En conclusion, l’apparition de ces deux notions témoigne de la volonté des juges de prendre davantage en compte les intérêts des employeurs. Cela permet à priori d’apporter une plus grande souplesse dans la phase précontractuelle sans lier abusivement le recruteur. Pour autant, nous l’avons vu, la différence entre l’offre de contrat de travail et la promesse de contrat de travail reste ténue. Il conviendra à la Haute Juridiction de préciser cette notion de «consentement» sans quoi la situation restera inchangée pour l’employeur.

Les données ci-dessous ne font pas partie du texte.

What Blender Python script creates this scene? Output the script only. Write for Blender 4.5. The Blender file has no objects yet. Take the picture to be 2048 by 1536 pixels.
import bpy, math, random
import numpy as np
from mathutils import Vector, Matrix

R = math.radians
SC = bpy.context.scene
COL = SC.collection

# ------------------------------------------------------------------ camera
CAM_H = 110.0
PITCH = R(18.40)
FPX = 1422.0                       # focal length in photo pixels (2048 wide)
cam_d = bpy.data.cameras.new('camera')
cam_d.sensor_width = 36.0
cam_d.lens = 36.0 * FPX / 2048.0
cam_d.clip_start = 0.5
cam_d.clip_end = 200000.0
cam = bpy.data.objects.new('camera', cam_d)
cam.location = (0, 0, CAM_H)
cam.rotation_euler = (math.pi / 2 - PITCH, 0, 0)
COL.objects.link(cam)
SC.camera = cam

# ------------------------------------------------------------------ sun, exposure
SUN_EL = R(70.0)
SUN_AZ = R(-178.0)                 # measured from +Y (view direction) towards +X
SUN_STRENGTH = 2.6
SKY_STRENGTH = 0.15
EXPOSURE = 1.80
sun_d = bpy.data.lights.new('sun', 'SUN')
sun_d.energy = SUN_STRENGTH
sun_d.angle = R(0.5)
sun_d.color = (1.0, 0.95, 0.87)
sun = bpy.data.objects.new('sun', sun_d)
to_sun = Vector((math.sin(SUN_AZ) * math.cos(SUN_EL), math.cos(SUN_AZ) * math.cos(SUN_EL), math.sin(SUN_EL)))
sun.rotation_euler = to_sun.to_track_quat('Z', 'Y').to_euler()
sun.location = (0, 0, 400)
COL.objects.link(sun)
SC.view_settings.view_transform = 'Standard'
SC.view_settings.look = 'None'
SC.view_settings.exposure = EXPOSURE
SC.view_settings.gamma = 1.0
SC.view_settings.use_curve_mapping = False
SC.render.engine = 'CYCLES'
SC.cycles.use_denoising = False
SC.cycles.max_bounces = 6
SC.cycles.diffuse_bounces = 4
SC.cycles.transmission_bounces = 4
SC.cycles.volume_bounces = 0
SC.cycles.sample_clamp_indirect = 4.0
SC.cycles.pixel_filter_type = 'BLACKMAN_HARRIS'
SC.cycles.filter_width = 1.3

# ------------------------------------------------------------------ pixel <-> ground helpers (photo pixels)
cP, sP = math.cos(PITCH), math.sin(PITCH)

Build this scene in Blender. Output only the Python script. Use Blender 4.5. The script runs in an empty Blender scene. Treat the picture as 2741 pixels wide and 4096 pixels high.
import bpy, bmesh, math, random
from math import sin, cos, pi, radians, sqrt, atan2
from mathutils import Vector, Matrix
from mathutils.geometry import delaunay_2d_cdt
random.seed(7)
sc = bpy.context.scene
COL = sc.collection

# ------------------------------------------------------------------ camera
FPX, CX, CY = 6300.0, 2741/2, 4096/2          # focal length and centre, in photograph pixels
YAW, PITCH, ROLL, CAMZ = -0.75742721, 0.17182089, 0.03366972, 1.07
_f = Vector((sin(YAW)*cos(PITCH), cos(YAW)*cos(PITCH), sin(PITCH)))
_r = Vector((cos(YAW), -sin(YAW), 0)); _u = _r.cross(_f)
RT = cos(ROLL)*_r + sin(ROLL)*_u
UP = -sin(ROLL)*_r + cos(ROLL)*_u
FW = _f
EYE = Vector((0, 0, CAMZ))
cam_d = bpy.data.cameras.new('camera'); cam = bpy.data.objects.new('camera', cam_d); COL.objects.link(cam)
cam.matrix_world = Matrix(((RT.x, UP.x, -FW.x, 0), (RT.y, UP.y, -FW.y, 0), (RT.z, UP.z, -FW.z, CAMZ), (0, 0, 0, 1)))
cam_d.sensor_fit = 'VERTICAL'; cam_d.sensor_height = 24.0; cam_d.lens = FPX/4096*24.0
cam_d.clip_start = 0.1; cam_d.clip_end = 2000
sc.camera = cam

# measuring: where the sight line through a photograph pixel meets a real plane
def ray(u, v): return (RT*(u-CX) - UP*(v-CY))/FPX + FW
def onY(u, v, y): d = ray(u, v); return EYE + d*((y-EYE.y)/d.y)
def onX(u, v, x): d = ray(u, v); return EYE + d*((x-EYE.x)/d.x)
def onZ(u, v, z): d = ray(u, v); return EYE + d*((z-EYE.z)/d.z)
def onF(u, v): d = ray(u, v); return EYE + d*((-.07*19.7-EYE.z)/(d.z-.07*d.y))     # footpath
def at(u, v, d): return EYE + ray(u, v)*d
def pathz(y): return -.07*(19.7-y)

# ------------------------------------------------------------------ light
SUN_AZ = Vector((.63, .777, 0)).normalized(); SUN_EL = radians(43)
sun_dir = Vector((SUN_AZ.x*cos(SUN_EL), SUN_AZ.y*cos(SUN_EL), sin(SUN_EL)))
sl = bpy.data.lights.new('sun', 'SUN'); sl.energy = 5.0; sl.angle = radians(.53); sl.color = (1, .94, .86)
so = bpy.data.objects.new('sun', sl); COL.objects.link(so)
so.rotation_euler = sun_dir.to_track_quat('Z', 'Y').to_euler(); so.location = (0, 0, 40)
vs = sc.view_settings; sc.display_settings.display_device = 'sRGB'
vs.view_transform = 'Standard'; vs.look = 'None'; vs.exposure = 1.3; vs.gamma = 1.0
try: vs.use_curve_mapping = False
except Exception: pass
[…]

En effet, malgré ce revirement de jurisprudence attendu, le risque pèse toujours sur l’employeur dans la mesure où son intention sera traduite sur la base de l’acte qu’il aura lui-même formalisé.

Bérénice ECHELARD

1Ordonnance n°2016-131 du 10 février 2016 portant sur la réforme du droit des contrats, du régime général et de la preuve des obligations.
2Chambre sociale de la Cour de cassation, arrêts rendus le 21 septembre 2017 – N° de pourvoi 16-20.103 et 16-20.104.
3Modifié par l’article 2 de l’ordonnance de 2016.
4B. Civ. IV n°576. Cette définition est depuis régulièrement reprise : exemple arrêt rendu par la chambre sociale de la cour de Cassation, 10 juillet 2002 –N° de pourvoi : 00-42.734.
5Pour exemple : Chambre sociale de la cour de Cassation, arrêts rendus le 15 décembre 2010 (n° 08-42.951) et le 12 juin 2014 (n° 13-14.258).